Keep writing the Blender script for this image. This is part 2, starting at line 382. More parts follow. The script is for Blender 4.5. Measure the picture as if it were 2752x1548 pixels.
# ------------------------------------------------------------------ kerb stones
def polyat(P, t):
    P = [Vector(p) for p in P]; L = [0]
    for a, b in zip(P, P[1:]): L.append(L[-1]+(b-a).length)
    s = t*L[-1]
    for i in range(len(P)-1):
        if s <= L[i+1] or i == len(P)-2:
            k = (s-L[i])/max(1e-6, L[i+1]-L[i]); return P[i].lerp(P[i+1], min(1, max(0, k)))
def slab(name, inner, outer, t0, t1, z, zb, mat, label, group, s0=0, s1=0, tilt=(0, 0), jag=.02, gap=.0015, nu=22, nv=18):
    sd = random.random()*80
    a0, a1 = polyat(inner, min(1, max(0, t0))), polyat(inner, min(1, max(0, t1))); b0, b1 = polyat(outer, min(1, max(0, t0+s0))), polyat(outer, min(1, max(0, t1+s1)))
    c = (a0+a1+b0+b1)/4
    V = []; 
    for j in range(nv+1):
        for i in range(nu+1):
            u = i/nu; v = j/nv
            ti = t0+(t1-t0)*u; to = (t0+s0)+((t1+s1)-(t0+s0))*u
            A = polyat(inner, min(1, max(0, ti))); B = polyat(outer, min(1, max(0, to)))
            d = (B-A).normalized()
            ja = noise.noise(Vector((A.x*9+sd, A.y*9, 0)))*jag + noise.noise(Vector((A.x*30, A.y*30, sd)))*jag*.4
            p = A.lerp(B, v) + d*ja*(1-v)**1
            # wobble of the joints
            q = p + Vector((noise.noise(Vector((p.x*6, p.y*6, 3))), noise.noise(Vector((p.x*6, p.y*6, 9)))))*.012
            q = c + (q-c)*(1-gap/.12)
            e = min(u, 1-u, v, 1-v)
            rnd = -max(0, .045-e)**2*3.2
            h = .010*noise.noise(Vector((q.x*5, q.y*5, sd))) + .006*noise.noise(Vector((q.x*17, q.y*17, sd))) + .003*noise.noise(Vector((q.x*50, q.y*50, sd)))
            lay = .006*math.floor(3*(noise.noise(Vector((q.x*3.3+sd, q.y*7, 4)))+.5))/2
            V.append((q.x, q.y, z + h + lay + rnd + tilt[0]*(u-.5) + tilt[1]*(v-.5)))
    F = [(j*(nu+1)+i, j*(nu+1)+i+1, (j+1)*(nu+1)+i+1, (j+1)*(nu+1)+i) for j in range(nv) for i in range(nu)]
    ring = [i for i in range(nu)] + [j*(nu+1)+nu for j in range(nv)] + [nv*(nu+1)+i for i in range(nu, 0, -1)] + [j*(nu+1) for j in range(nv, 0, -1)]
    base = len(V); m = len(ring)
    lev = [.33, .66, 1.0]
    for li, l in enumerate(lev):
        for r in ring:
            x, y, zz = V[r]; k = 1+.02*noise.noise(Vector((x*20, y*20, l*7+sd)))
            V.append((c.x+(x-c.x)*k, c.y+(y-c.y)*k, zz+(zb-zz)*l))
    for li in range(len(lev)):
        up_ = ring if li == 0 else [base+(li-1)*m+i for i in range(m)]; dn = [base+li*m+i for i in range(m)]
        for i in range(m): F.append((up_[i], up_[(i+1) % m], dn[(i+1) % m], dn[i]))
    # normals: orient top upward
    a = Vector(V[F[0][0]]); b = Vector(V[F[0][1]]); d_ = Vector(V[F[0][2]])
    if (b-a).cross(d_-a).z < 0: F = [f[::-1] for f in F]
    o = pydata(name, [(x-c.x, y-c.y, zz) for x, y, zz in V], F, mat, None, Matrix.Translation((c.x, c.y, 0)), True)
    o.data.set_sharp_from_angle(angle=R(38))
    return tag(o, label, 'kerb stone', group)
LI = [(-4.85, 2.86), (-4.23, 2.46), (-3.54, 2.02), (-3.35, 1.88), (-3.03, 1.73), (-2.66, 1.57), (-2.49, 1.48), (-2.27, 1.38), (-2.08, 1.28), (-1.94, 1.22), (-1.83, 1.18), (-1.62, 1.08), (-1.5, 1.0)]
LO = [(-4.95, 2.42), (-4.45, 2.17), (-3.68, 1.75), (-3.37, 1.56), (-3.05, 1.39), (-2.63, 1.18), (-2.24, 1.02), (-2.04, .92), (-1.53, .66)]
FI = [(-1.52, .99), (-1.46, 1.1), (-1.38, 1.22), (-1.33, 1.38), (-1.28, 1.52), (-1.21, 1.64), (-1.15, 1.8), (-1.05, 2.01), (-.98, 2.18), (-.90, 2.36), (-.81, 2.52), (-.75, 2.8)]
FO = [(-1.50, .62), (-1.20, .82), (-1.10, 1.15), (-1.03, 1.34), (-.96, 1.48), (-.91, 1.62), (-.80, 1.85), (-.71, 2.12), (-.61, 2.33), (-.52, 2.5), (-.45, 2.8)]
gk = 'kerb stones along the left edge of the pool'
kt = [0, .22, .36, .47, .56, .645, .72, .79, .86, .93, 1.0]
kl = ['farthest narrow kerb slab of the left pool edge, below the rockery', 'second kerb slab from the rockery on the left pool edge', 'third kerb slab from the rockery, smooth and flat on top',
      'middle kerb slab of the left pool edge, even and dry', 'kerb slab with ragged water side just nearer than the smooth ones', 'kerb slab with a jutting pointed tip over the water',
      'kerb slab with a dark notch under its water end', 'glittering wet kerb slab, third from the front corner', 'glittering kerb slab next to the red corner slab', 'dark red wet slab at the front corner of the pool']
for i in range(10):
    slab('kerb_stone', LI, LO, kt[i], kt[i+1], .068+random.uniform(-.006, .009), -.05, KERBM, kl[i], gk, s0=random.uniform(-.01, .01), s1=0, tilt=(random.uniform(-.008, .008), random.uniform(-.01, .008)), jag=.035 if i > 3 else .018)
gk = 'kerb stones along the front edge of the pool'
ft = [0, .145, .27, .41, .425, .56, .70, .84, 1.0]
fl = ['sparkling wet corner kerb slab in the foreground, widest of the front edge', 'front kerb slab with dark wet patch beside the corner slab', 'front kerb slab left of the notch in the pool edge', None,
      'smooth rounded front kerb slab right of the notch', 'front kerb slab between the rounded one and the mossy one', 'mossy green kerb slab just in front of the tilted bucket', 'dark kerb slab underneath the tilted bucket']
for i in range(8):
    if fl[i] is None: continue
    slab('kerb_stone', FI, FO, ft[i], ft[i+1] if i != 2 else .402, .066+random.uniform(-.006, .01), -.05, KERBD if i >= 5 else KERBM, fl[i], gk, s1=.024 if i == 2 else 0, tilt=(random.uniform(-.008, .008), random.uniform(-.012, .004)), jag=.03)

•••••

**Aim:**
Please set down all the data word for word.

**Response below:**
Keep writing the Blender script for this image. This is part 2, starting at line 382. More parts follow. The script is for Blender 4.5. Measure the picture as if it were 2752x1548 pixels.
# ------------------------------------------------------------------ kerb stones
def polyat(P, t):
    P = [Vector(p) for p in P]; L = [0]
    for a, b in zip(P, P[1:]): L.append(L[-1]+(b-a).length)
    s = t*L[-1]
    for i in range(len(P)-1):
        if s <= L[i+1] or i == len(P)-2:
            k = (s-L[i])/max(1e-6, L[i+1]-L[i]); return P[i].lerp(P[i+1], min(1, max(0, k)))
def slab(name, inner, outer, t0, t1, z, zb, mat, label, group, s0=0, s1=0, tilt=(0, 0), jag=.02, gap=.0015, nu=22, nv=18):
    sd = random.random()*80
    a0, a1 = polyat(inner, min(1, max(0, t0))), polyat(inner, min(1, max(0, t1))); b0, b1 = polyat(outer, min(1, max(0, t0+s0))), polyat(outer, min(1, max(0, t1+s1)))
    c = (a0+a1+b0+b1)/4
    V = []; 
    for j in range(nv+1):
        for i in range(nu+1):
            u = i/nu; v = j/nv
            ti = t0+(t1-t0)*u; to = (t0+s0)+((t1+s1)-(t0+s0))*u
            A = polyat(inner, min(1, max(0, ti))); B = polyat(outer, min(1, max(0, to)))
            d = (B-A).normalized()
            ja = noise.noise(Vector((A.x*9+sd, A.y*9, 0)))*jag + noise.noise(Vector((A.x*30, A.y*30, sd)))*jag*.4
            p = A.lerp(B, v) + d*ja*(1-v)**1
            # wobble of the joints
            q = p + Vector((noise.noise(Vector((p.x*6, p.y*6, 3))), noise.noise(Vector((p.x*6, p.y*6, 9)))))*.012
            q = c + (q-c)*(1-gap/.12)
            e = min(u, 1-u, v, 1-v)
            rnd = -max(0, .045-e)**2*3.2
            h = .010*noise.noise(Vector((q.x*5, q.y*5, sd))) + .006*noise.noise(Vector((q.x*17, q.y*17, sd))) + .003*noise.noise(Vector((q.x*50, q.y*50, sd)))
            lay = .006*math.floor(3*(noise.noise(Vector((q.x*3.3+sd, q.y*7, 4)))+.5))/2
            V.append((q.x, q.y, z + h + lay + rnd + tilt[0]*(u-.5) + tilt[1]*(v-.5)))
    F = [(j*(nu+1)+i, j*(nu+1)+i+1, (j+1)*(nu+1)+i+1, (j+1)*(nu+1)+i) for j in range(nv) for i in range(nu)]
    ring = [i for i in range(nu)] + [j*(nu+1)+nu for j in range(nv)] + [nv*(nu+1)+i for i in range(nu, 0, -1)] + [j*(nu+1) for j in range(nv, 0, -1)]
    base = len(V); m = len(ring)
    lev = [.33, .66, 1.0]
    for li, l in enumerate(lev):
        for r in ring:
            x, y, zz = V[r]; k = 1+.02*noise.noise(Vector((x*20, y*20, l*7+sd)))
            V.append((c.x+(x-c.x)*k, c.y+(y-c.y)*k, zz+(zb-zz)*l))
    for li in range(len(lev)):
        up_ = ring if li == 0 else [base+(li-1)*m+i for i in range(m)]; dn = [base+li*m+i for i in range(m)]
        for i in range(m): F.append((up_[i], up_[(i+1) % m], dn[(i+1) % m], dn[i]))
    # normals: orient top upward
    a = Vector(V[F[0][0]]); b = Vector(V[F[0][1]]); d_ = Vector(V[F[0][2]])
    if (b-a).cross(d_-a).z < 0: F = [f[::-1] for f in F]
    o = pydata(name, [(x-c.x, y-c.y, zz) for x, y, zz in V], F, mat, None, Matrix.Translation((c.x, c.y, 0)), True)
    o.data.set_sharp_from_angle(angle=R(38))
    return tag(o, label, 'kerb stone', group)
LI = [(-4.85, 2.86), (-4.23, 2.46), (-3.54, 2.02), (-3.35, 1.88), (-3.03, 1.73), (-2.66, 1.57), (-2.49, 1.48), (-2.27, 1.38), (-2.08, 1.28), (-1.94, 1.22), (-1.83, 1.18), (-1.62, 1.08), (-1.5, 1.0)]
LO = [(-4.95, 2.42), (-4.45, 2.17), (-3.68, 1.75), (-3.37, 1.56), (-3.05, 1.39), (-2.63, 1.18), (-2.24, 1.02), (-2.04, .92), (-1.53, .66)]
FI = [(-1.52, .99), (-1.46, 1.1), (-1.38, 1.22), (-1.33, 1.38), (-1.28, 1.52), (-1.21, 1.64), (-1.15, 1.8), (-1.05, 2.01), (-.98, 2.18), (-.90, 2.36), (-.81, 2.52), (-.75, 2.8)]
FO = [(-1.50, .62), (-1.20, .82), (-1.10, 1.15), (-1.03, 1.34), (-.96, 1.48), (-.91, 1.62), (-.80, 1.85), (-.71, 2.12), (-.61, 2.33), (-.52, 2.5), (-.45, 2.8)]
gk = 'kerb stones along the left edge of the pool'
kt = [0, .22, .36, .47, .56, .645, .72, .79, .86, .93, 1.0]
kl = ['farthest narrow kerb slab of the left pool edge, below the rockery', 'second kerb slab from the rockery on the left pool edge', 'third kerb slab from the rockery, smooth and flat on top',
      'middle kerb slab of the left pool edge, even and dry', 'kerb slab with ragged water side just nearer than the smooth ones', 'kerb slab with a jutting pointed tip over the water',
      'kerb slab with a dark notch under its water end', 'glittering wet kerb slab, third from the front corner', 'glittering kerb slab next to the red corner slab', 'dark red wet slab at the front corner of the pool']
for i in range(10):
    slab('kerb_stone', LI, LO, kt[i], kt[i+1], .068+random.uniform(-.006, .009), -.05, KERBM, kl[i], gk, s0=random.uniform(-.01, .01), s1=0, tilt=(random.uniform(-.008, .008), random.uniform(-.01, .008)), jag=.035 if i > 3 else .018)
gk = 'kerb stones along the front edge of the pool'
ft = [0, .145, .27, .41, .425, .56, .70, .84, 1.0]
fl = ['sparkling wet corner kerb slab in the foreground, widest of the front edge', 'front kerb slab with dark wet patch beside the corner slab', 'front kerb slab left of the notch in the pool edge', None,
      'smooth rounded front kerb slab right of the notch', 'front kerb slab between the rounded one and the mossy one', 'mossy green kerb slab just in front of the tilted bucket', 'dark kerb slab underneath the tilted bucket']
for i in range(8):
    if fl[i] is None: continue
    slab('kerb_stone', FI, FO, ft[i], ft[i+1] if i != 2 else .402, .066+random.uniform(-.006, .01), -.05, KERBD if i >= 5 else KERBM, fl[i], gk, s1=.024 if i == 2 else 0, tilt=(random.uniform(-.008, .008), random.uniform(-.012, .004)), jag=.03)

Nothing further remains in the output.